Ohne entsprechende Schulung, wie man die neuen Technologien optimal einsetzt, können auch die Jugendlichen nicht zu fähigen Nutzern werden. Dann verbleiben sie auf dem Niveau des Spielens und Chattens. So gaben 82 Prozent aller getesteten Achtklässler der 21 Länder an, dass sie die neuen Technologien mindestens einmal die Woche nutzen, um Musik zu hören (Deutschland 78%). Videos und Filme runterzuladen oder online anzuschauen, gehört auch zu einer der häufigsten Aktivitäten im Zusammenhang mit den neuen Technologien (68%, Dtld.: 54%) (Grafik 1).
Für Recherchezwecke, zum Lernen oder für Schulpräsentationen werden Computer hingegen seltener genutzt. So gaben beispielsweise nur 45 Prozent der befragten Schüler insgesamt an, den Computer zumindest einmal pro Monat zu nutzen, um Aufsätze oder ähnliches vorzubereiten (Deutschland: 42%) (Grafik 2).
Die Studie geht von fünf möglichen Kompetenzstufen aus, die hätten erreicht werden können. Fast die Hälfte aller deutschen Schüler war in der Kompetenzstufe III zu finden, so das Institut für Schulentwicklungsforschung, das für die Studie mit dem ICILS zusammengearbeitet hat. Sie können mit Hilfestellung, Informationen ermitteln, sie bearbeiten und einfache Textdokumente oder ähnliches erstellen. Mehr als ein Viertel (knapp 30%) der deutschen Achtklässler kann aber noch nicht einmal das. Sie erreichten nur die Kompetenzstufe I oder II. Die Kompetenzstufe I bedeutet „rudimentäre rezeptive Fertigkeiten und sehr einfache Anwendungskompetenzen“ wie das Anklicken eines links oder einer E-Mail. (Grafik 3) Angesichts der wachsenden Ansprüche im Umgang mit Computern etc. stellt das Fehlen dieser wichtigen Kompetenzen die Schüler in der Arbeitswelt zukünftig vor große Schwierigkeiten.

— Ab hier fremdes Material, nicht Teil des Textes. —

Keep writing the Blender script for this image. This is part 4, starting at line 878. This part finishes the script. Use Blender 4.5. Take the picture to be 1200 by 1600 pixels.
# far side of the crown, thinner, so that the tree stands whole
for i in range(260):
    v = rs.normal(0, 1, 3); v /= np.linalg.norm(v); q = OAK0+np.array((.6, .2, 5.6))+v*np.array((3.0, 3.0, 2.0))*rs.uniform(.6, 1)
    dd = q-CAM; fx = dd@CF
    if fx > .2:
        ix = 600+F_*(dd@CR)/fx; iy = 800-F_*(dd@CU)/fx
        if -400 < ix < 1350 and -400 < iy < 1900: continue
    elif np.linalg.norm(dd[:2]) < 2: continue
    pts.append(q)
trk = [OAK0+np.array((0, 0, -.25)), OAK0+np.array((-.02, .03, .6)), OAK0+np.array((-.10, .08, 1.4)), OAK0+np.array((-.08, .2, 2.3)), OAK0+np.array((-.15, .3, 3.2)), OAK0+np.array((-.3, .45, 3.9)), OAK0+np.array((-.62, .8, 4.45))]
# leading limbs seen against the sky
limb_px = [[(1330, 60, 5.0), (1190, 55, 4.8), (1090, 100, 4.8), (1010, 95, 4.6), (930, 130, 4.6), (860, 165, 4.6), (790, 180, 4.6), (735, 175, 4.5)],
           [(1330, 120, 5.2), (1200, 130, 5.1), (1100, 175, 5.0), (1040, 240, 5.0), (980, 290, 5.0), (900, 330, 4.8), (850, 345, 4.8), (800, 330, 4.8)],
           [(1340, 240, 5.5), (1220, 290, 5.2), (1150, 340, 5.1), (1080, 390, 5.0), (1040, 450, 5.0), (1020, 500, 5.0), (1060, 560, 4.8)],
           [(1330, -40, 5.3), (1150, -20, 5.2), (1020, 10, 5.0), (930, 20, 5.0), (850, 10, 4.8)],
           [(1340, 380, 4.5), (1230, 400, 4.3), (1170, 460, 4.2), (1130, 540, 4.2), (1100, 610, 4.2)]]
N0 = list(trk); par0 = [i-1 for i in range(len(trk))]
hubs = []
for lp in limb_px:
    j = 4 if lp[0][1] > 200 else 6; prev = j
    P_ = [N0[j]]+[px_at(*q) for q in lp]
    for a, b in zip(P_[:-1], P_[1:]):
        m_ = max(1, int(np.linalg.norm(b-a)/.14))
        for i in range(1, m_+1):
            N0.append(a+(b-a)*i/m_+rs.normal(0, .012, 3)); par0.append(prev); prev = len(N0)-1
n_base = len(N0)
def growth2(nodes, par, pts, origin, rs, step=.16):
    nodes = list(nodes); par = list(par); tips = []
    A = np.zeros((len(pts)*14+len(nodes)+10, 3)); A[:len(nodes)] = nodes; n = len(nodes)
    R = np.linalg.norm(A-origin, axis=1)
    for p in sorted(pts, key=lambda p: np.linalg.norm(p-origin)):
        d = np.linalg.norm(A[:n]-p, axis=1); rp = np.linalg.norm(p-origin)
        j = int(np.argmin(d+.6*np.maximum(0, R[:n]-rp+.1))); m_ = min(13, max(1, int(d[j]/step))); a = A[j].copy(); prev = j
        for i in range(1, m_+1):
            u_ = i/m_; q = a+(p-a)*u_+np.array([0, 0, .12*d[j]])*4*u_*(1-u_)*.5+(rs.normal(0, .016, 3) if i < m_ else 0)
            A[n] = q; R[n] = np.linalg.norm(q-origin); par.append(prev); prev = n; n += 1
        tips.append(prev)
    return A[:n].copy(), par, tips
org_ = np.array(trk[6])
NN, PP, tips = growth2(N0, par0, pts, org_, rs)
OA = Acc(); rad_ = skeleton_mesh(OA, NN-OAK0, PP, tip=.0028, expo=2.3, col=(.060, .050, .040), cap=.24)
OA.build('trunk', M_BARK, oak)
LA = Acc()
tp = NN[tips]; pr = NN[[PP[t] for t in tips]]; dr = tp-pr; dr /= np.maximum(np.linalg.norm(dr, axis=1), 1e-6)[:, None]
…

Mit einem insgesamt erreichten Leistungsmittelwert von 523 Punkten lag Deutschland leicht über dem internationalen Mittelwert von 500 Punkten (EU: 525 Punkte). Die Studie zeigt aber auch, dass das Kompetenzniveau der Mädchen in Deutschland größer ist als das der Jungen. Zudem spielt auch hier der soziale Hintergrund eine wichtige Rolle. Schließlich geht es bei dem Erwerb von Kompetenzen auch um die Fähigkeit, diverse Neue Medien Zuhause zu nutzen und von den Eltern im Umgang geschult zu werden. Mindestens genauso wichtig ist in diesem Zusammenhang aber auch die Schule. Gibt es ausreichend Computer, werden sie im Unterricht bewusst eingesetzt, wie gut können die Lehrkräfte damit umgehen – all diese Fragen sind entscheidend.
So ist bei der Studie besonders auffällig, dass in keinem anderen teilnehmenden Land Lehrkräfte so selten Computer im Unterricht einsetzen wie in Deutschland. Nur 9,1 Prozent der Lehrer in Deutschland benutzen Computer täglich im Unterricht. Ein Viertel der Lehrkräfte nutzt ihn mindestens einmal die Woche, 29,2 Prozent mindestens einmal im Monat (Grafik 4).